En el siglo XX, continuó ese problema que Nicolau d´Olwer llamó de deseo de unión e imposibilidad de amalgama entre los distintos pueblos de España. En los años veinte hubo una emergencia de reivindicaciones nacionalistas de las que se lamentaba Ortega y Gasset en su España Invertebrada. Todo el que se manifestaba contra el centralismo de Madrid era tildado de antipatriota. En ese efímero oasis que fue la II República se produjo el último gran intento de afrontar el problema, aprobando una nueva Constitución progresista y federal en la que muchos depositaron todas sus ilusiones. Pero el proyecto volvió a fracasar, por la incapacidad de las élites conservadoras a aceptar el programa de reformas en materia agrícola, educativa, territorial y religiosa. Las dos Españas terminaron enfrentadas de nuevo en una guerra fraternal que acabó con la dramática aniquilación del bando republicano e izquierdista. El proyecto federal quedó proscrito durante el franquismo, e incluso después de la muerte del dictador.

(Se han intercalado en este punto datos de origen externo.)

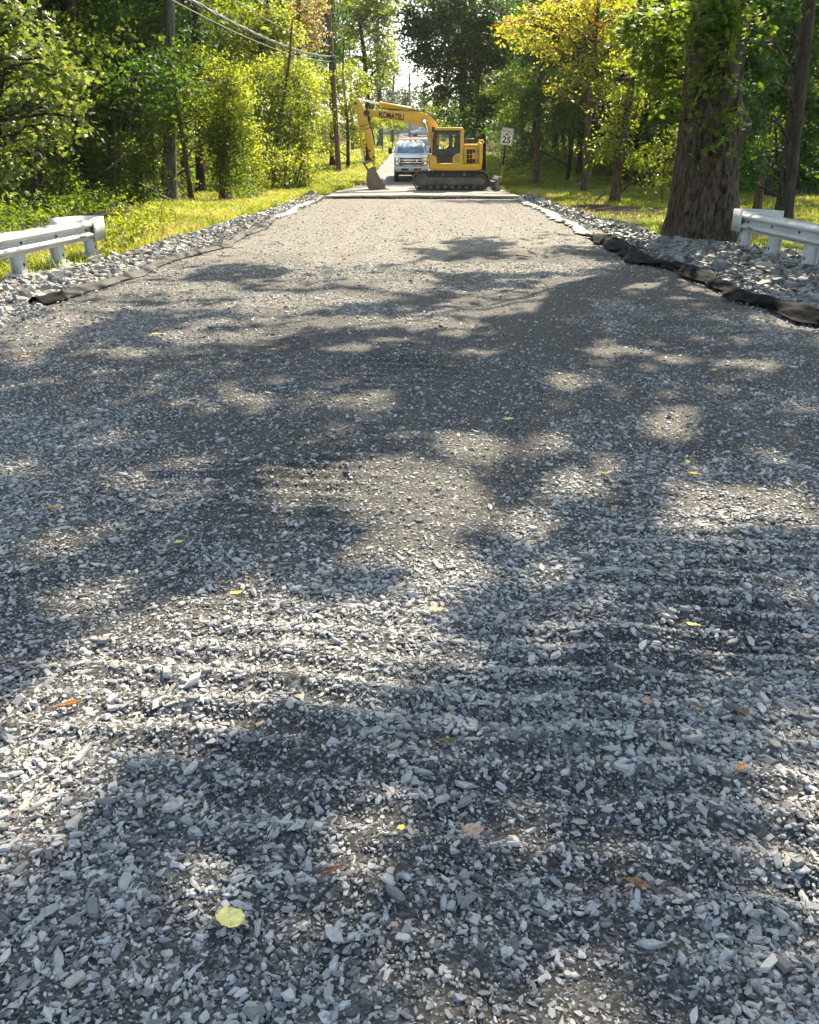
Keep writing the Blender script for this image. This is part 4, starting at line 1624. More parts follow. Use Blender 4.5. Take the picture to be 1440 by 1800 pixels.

Durante la transición, se intentó no disgustar en exceso a los tradicionalistas, centralistas y conservadores que habían controlado el poder en España durante treinta y seis años. Por eso se optó por un federalismo descafeinado, llamado Estado de las Autonomías, que evitaba afrontar directamente el problema de las Españas. De alguna forma se estimó, quizás con acierto, que en aquellos difíciles momentos de la Transición, la mejor opción era un pacto de mínimos para todos. Pero el problema no estaba resuelto y, en el fondo, todos sabían que antes o después habría que afrontar de manera más o menos definitiva el problema. Y en éstas andamos.

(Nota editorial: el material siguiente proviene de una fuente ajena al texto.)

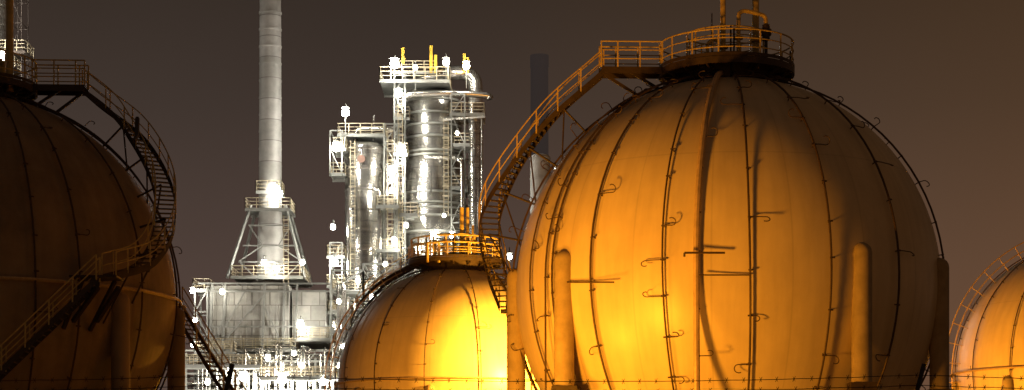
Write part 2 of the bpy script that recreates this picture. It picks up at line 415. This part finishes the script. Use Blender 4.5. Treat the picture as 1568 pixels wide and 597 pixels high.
a=W(455,452,YR);c=W(506,530,YR); b.box(((a.x+c.x)/2,YR,(a.z+c.z)/2),(c.x-a.x-.1,10.8,a.z-c.z))
for x in range(334,452,9): b.box((W(x,0,YR).x,YR-5.85,(y1(446)+y1(536))/2),(.12,.12,y1(446)-y1(536)-.1))
b.lathe((xc,YR,0),[(4.2,y1(446)+.01),(2.2,y1(432)),(1.6,y1(422))],4,math.pi/4)
b.obj('firebox',M_box,H)
for x,y,Y in ((423,290,217.4),(429,297,217.5),(404,402,215),(463,402,214),(424,412,214.5),(340,447,212),(295,445,212),(460,497,210.5),(463,507,210.5)):
    lamp(H,x,y,Y,.28 if y<450 else .38,E_white if y>=290 and x not in(463,340) else E_soft)
# --- small column
K=empty('distillation_column')
def column(par,x0,x1,yt,prof=None,Y=YR,bands=14,m=M_alu,bot=0):
    xc=W((x0+x1)/2,0,Y).x; R=(x1-x0)/2*Y/F; zt=W(0,yt,Y).z; b=B()
    pr=prof or [(R,bot),(R,zt-R*.35),(R*.93,zt-R*.18),(R*.7,zt-R*.05),(R*.35,zt),(.01,zt+.02)]
    b.lathe((xc,Y,0),pr,40)
    if not prof:
        for i in range(bands):
            z=zt-R*.45-i*2.3
            b.lathe((xc,Y,0),[(R,z-.08),(R+.07,z-.08),(R+.07,z+.08),(R,z+.08)],40)
    b.obj('cladding',m,par,(xc,Y,0)); return xc,R
column(K,528,588,218); b=B(); r=B()
Yk=YR
plat(b,r,507,530,270,Yk-1,4); plat(b,r,512,532,232,Yk-2,4);plat(b,r,520,592,212,Yk,5.5)
plat(b,r,503,530,395,Yk-2,4); plat(b,r,503,528,440,Yk-2,4); plat(b,r,505,535,480,Yk-2,5)
for y in (318,385,455): plat(b,r,578,612,y,Yk-2.5,3.5,1.1,.045)
lattice(b,508,526,[205,232,270],Yk-2,4,.14,bot=W(0,272,Yk).z); lattice(b,508,526,[375,410,445,480,515],Yk-2,4,.14)
lattice(b,590,610,[195,225,260,300,340,380,420,460,500],Yk-1,4,.15)
ladder(r,540,215,420,Yk-3.2); ladder(r,597,200,470,Yk-4)
g=B()
g.tube(cat([W(545,222,Yk),W(545,205,Yk),W(552,197,Yk),W(590,197,Yk-.5),W(604,200,Yk-1),W(607,212,Yk-1),W(607,480,Yk-1)],6),.3,10)
g.tube([W(592,250,Yk-3),W(592,560,Yk-3)],.18,8);g.tube([W(533,300,Yk-4),W(533,580,Yk-4)],.15,8); g.tube([W(582,330,Yk-4),W(582,580,Yk-4)],.2,8)
g.tube(cat([W(556,290,Yk-2.6),W(575,290,Yk-4),W(580,298,Yk-4),W(580,340,Yk-4)],5),.16,8)
g.tube([W(572,176,Yk),W(572,215,Yk)],.08);g.tube([W(518,195,Yk),W(518,232,Yk)],.08)
g.obj('process_pipes',M_alu,K)
b.obj('frames_and_platforms',M_steel,K); r.obj('handrails_and_ladders',M_rail,K)
rb=B(); p=W(553,243,Yk-2.35); rb.tube([p,p+Vector((0,-.05,0))],.45,16); rb.obj('round_sign',M_red,K)
for x,y in ((529,172),(515,226),(510,348),(512,402),(600,262),(600,275),(603,368),(569,455),(520,500)):
    lamp(K,x,y,Yk-5.5,.44 if y in (172,226,402,262) else .28,E_white)
b=B(); b.beam(W(529,172,Yk-4),W(529,215,Yk-4),.1); b.beam(W(515,226,Yk-5),W(515,240,Yk-3),.08); b.obj('lamp_posts',M_steel,K)
# --- large column
K=empty('vacuum_distillation_tower'); Yb=223
xc=W(664,0,Yb).x; zz=lambda y:W(0,y,Yb).z; q=Yb/F
prof=[(54*q,0),(54*q,zz(328)),(50*q,zz(322)),(50*q,zz(300)),(44*q,zz(262)),(43*q,zz(238)),(42*q,zz(236)),(42*q,zz(160)),(38*q,zz(148)),(25*q,zz(141)),(.01,zz(139))]
column(K,620,708,140,prof,Yb); b=B()
for y,R in ((158,42),(178,42),(196,42),(214,42),(236,43),(243,44),(300,50),(316,51),(324,52),(336,54),(360,54),(385,54)):
    b.lathe((xc,Yb,0),[(R*q-.1,zz(y)-.1),(R*q+.13,zz(y)-.1),(R*q+.13,zz(y)+.1),(R*q-.1,zz(y)+.1)],40)
b.obj('stiffening_rings',M_steel,K)
b=B();r=B();g=B()
plat(b,r,585,690,134,Yb-1,8,1.5,.06); plat(b,r,600,668,118,Yb,6,1.2,.06)
plat(b,r,604,628,185,Yb-2,4); plat(b,r,690,742,180,Yb-2,5); plat(b,r,695,720,225,Yb-3,4); plat(b,r,604,625,240,Yb-3,4); plat(b,r,640,720,395,Yb-5,4)
plat(b,r,690,716,290,Yb-3,4); plat(b,r,612,640,330,Yb-5,3)
lattice(b,606,622,[120,150,185,212,240,275,310,345,380,420,460],Yb-2,5,.17)
lattice(b,692,712,[150,180,225,262,300,345,390],Yb-3,4,.14)
ladder(r,683,185,330,Yb-4.6); ladder(r,613,150,400,Yb-5)
g.tube(cat([W(640,150,Yb),W(640,132,Yb),W(650,120,Yb-1),W(690,112,Yb-2),W(712,112,Yb-2),W(724,120,Yb-2),W(728,136,Yb-2),W(728,200,Yb-2),W(728,470,Yb-2)],8),.82,20)
g.tube(cat([W(622,150,Yb-4),W(630,145,Yb-4.2),W(690,143,Yb-4.3),W(745,146,Yb-4),W(750,152,Yb-4)],6),.36,12)
g.tube(cat([W(618,180,Yb-4),W(618,150,Yb-4),W(624,146,Yb-4)],5),.25,10)
g.tube([W(618,180,Yb-4),W(618,480,Yb-4)],.25,10)
g.tube(cat([W(690,240,Yb-4),W(704,246,Yb-5),W(708,260,Yb-5),W(708,400,Yb-5)],6),.25,10)
g.tube(cat([W(650,240,Yb-3.6),W(700,243,Yb-4.4),W(716,246,Yb-4)],6),.22,10)
g.tube([W(660,262,Yb-4),W(660,300,Yb-5)],.1); g.tube([W(738,180,Yb-3),W(738,330,Yb-3)],.15)
for y in (160,200,250,300,350): 
    p=W(728,y,Yb-2); g.lathe(p,[(.82,-.12),(.95,-.12),(.95,.12),(.82,.12)],20)
g.tube([W(710,210,Yb-2),W(730,210,Yb-2)],.2); g.tube([W(680,182,Yb-3),W(742,178,Yb-3.2)],.22)
g.obj('overhead_pipes',M_alu,K)
b.obj('frames_and_platforms',M_steel,K); r.obj('handrails_and_ladders',M_rail,K)
yb=B()
for x,ya,yb_ in ((617,73,98),(660,70,112),(667,84,112),(711,82,112),(716,88,112)):
    yb.beam(W(x,yb_,Yb-3),W(x,ya,Yb-3),.34,.2)
    yb.beam(W(x,yb_-8,Yb-3),W(x+4,yb_-8,Yb-3),.15)
yb.obj('yellow_davits',M_bright,K)
b=B()
for x,y in ((604,98),(683,95),(714,101),(636,104)): b.beam(W(x,y+3,Yb-5),W(x,y+34,Yb-4),.1)
b.obj('lamp_posts',M_steel,K)
for x,y,m,rr in ((604,98,E_white,.52),(683,95,E_soft,.4),(714,101,E_white,.4),(636,104,E_soft,.25),(611,143,E_white,.4),(615,231,E_white,.48),(600,292,E_soft,.25),(664,362,E_white,.4),(692,360,E_soft,.32),(640,384,E_white,.34),(603,372,E_soft,.25),(700,204,E_soft,.2),(680,330,E_soft,.2),(622,345,E_soft,.25)):
    lamp(K,x,y,Yb-6.5,rr,m)
# --- pipe rack
K=empty('pipe_rack'); b=B();r=B();g=B(); Yp=208
lattice(b,268,515,[540,556,575,600],Yp,6,.22,xbrace=False)
for x in range(285,515,18):
    b.beam((W(x,0,Yp-3).x,Yp-3,0),W(x,random.choice((532,540,548)),Yp-3),.2)
    if random.random()<.7: b.beam(W(x,560,Yp-3),W(x+18,540,Yp-3),.1)
for y in (545,551,558,564,572,580,588,596): g.tube([W(270,y,Yp-random.uniform(-2,2.5)),W(515,y,Yp-random.uniform(-2,2.5))],random.uniform(.1,.22),8)
for i in range(46):
    x=random.uniform(285,512); y0=random.uniform(528,575); g.tube(cat([W(x,620,Yp-3.3),W(x,y0+4,Yp-3.3),W(x+2,y0,Yp-3.3),W(x+random.uniform(6,22),y0,Yp-3.1)],4),random.uniform(.06,.16),6)
for x,y,w in ((330,562,.9),(372,548,1.1),(490,560,1.0),(440,575,1.2),(405,590,1.4),(505,540,.7)):
    p=W(x,y,Yp+1); g.lathe(p,[(w,-8),(w,0),(w*.7,w*.4),(.01,w*.5)],16)
plat(b,r,280,400,560,Yp-4.5,2,1.1,.045); plat(b,r,400,515,578,Yp-4.5,2,1.1,.045); plat(b,r,300,360,540,Yp-4,2,1.1,.045)
g.obj('pipes_and_vessels',M_alu,K); b.obj('frame',M_steel,K); r.obj('handrails',M_rail,K)
for x,y,rr in ((372,577,.46),(432,580,.55),(495,583,.5),(352,566,.25),(296,528,.28),(410,548,.3),(462,560,.28),(318,585,.3),(520,560,.3),(450,541,.25),(299,490,.25)):
    lamp(K,x,y,Yp-5.2,rr,E_white if rr>.4 else E_soft,arm=True)
K=empty('process_structure'); b=B();r=B();g=B(); Ys=214
lattice(b,512,560,[420,450,480,510,540,570],Ys,7,.18); lattice(b,560,612,[410,445,480,510,540,570],Ys,7,.18)
for y in (450,480,510,540): plat(b,r,512,610,y,Ys,6.6,1.1,.045)
for i in range(16):
    x=random.uniform(514,606); g.tube([W(x,random.uniform(430,480),Ys-3.6),W(x,620,Ys-3.6)],random.uniform(.08,.22),8)
g.tube([W(535,505,Ys-1),W(535,620,Ys-1)],.9,16)
b.obj('frame',M_steel,K); r.obj('handrails',M_rail,K); g.obj('pipes',M_alu,K)
for x,y in ((519,462),(548,430),(590,405),(575,470),(525,530)): lamp(K,x,y,Ys-5,.25,E_white if y in(430,) else E_soft)
K=empty('lit_process_column'); column(K,-24,10,-60); lamp(K,4,88,212,.5); b=B();r=B(); plat(b,r,-20,45,84,YR-3,4); plat(b,r,-20,25,105,YR-3,4); lattice(b,22,38,[-40,0,40,80],YR-2,3,.08)
b.obj('frame',M_dark,K); r.obj('handrails',M_rail,K); lamp(K,-30,30,212,.5); lamp(K,8,-20,213,.3)
K=empty('storage_silo'); column(K,812,842,236,Y=215,m=M_conc); lamp(K,852,262,208,.25,E_soft)
K=empty('street_lamp'); b=B(); b.beam(W(780,398,165),(W(780,0,165).x,165,0),.14); b.obj('post',M_steel,K); lamp(K,780,393,165,.24,E_soft)
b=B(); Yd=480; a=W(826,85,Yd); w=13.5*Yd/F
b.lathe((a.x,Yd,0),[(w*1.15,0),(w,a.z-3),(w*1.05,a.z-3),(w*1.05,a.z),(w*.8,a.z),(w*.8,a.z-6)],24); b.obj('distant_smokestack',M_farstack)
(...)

Yo creo que, llegados a este punto, las cosas están meridianamente claras: en este pequeño apéndice suroccidental de Europa llevamos siglos conviviendo –y en otras ocasiones malviviendo- unos pueblos con otros. Existe un problema cuya solución se ha aplazado durante demasiado tiempo; y el tiempo se acaba, pues el enfrentamiento y la desazón entre unos españoles y otros pueden llegar a un punto de difícil retorno. Reformemos la Constitución para dar cabida en ella a todos los pueblos de España, cerrando viejas heridas. Aprobemos una reforma constitucional que goce de nuevo del apoyo de la inmensa mayoría de los españoles y que aporte su espacio vital a catalanes, vascos, gallegos, canarios, andaluces, murcianos… Hagamos que todos nos sintamos a gusto en nuestro nuevo Estado. Urge una segunda transición que pasa necesariamente por la reforma de la constitución de 1978 y por la conversión de España en un Estado Federal. Sembremos las bases para una buena convivencia durante el siglo XXI y solucionemos, de una vez por todas, el problema de la invertebración de España. En definitiva, dejemos atrás por fin la España del siglo XX y creemos la del siglo XXI. Una Federación de Naciones Ibéricas en las que todos quepamos. En esta nueva España Federal, fundada sobre el respeto y la simpatía mutua, puede estar la clave de la buena convivencia entre todos los habitantes de esta vieja y maltratada piel de toro.

Esteban Mira Caballos es doctor en Historia de América y miembro correspondiente extranjero de la Academia Dominicana de la Historia.